The Month Ahead: March - April 2017
Researcher Development Programme
Workshops and webinars coming up in March and April include:
- Postgraduate funding: considering the alternatives: 22nd March - spaces available
- Practical presentation skills (2-part workshop): 27th March and 3rd April - fully booked, waiting list in operation
- Graphics in R (2-part workshop): 27th March and 4rd April - spaces available
- The part-time researcher: 30th March - spaces available
- Communicating your research to the media - limited spaces available
- Understanding publication metrics: 5th April (10.00 - 12.00) - limited spaces available
- First steps in public engagement with The Brilliant Club: 7th April - spaces available
- Practical tips to improve your academic writing: 10th April - spaces available
- Editing your thesis: 10th April - spaces available
- Write Club: 12th April - spaces available
Visit our webpages to book a place or add your name to a waiting list.
Research Hive Seminars 2017
The 2017 Research Hive Seminars continue in March and April:
Developing and disseminating research on social media - 23rd March, 12.00 - 14.00
This session will explore how academics can use social media to not only disseminate, but also to develop, our research.
What kinds of conversations and communities can academics build on social media, and what does this imply for the future of our research culture?
And how does this fit with the changing role of social media in society as a whole, including its potential to weaken barriers between academic and non-academic audiences, but also to create additional risks for accurate representation and civil discussion?
Dr Mark Carrigan, author of Social Media for Academics (2016), a SAGE publication that addresses both the fundamental and the practical issues at stake in these questions, joins Dr Lucy Robinson from Sussex History, in a simultaneously provocative and practical discussion.
Planning for REF 2021: How to plan and publish with REF in mind - 6th April, 12.00-14.00
The next Research Excellence Framework, the UK’s national research assessment exercise, is likely to be significantly different to previous incarnations.
The REF creates significant opportunities for institutions, research groups and individuals to showcase outstanding areas of research and of its impact.
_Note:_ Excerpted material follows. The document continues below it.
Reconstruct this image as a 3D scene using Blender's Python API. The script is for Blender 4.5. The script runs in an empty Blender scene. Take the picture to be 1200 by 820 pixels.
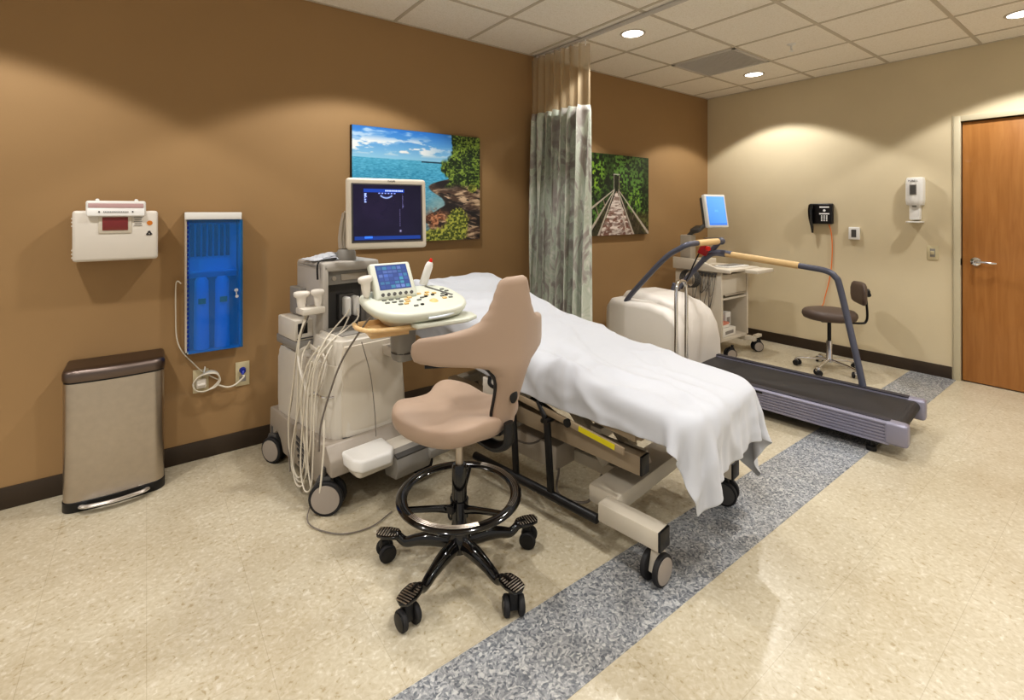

All researchers and related other relevant University staff working in UK Higher Education need to be aware of the REF, but the issue of whether, or how far, the REF should affect individual publication planning and impact-linked research activities is both controversial in principle and difficult in practice, given continuing changes to the exercise.
Two senior academic leaders, Professor Phil Ashworth from the University of Brighton and Professor Gordon Harold from Sussex, discuss how researchers can productively work in a REF environment, recognising features of the process to which they can positively contribute, and which can promote both individual and institutional interests and opportunities.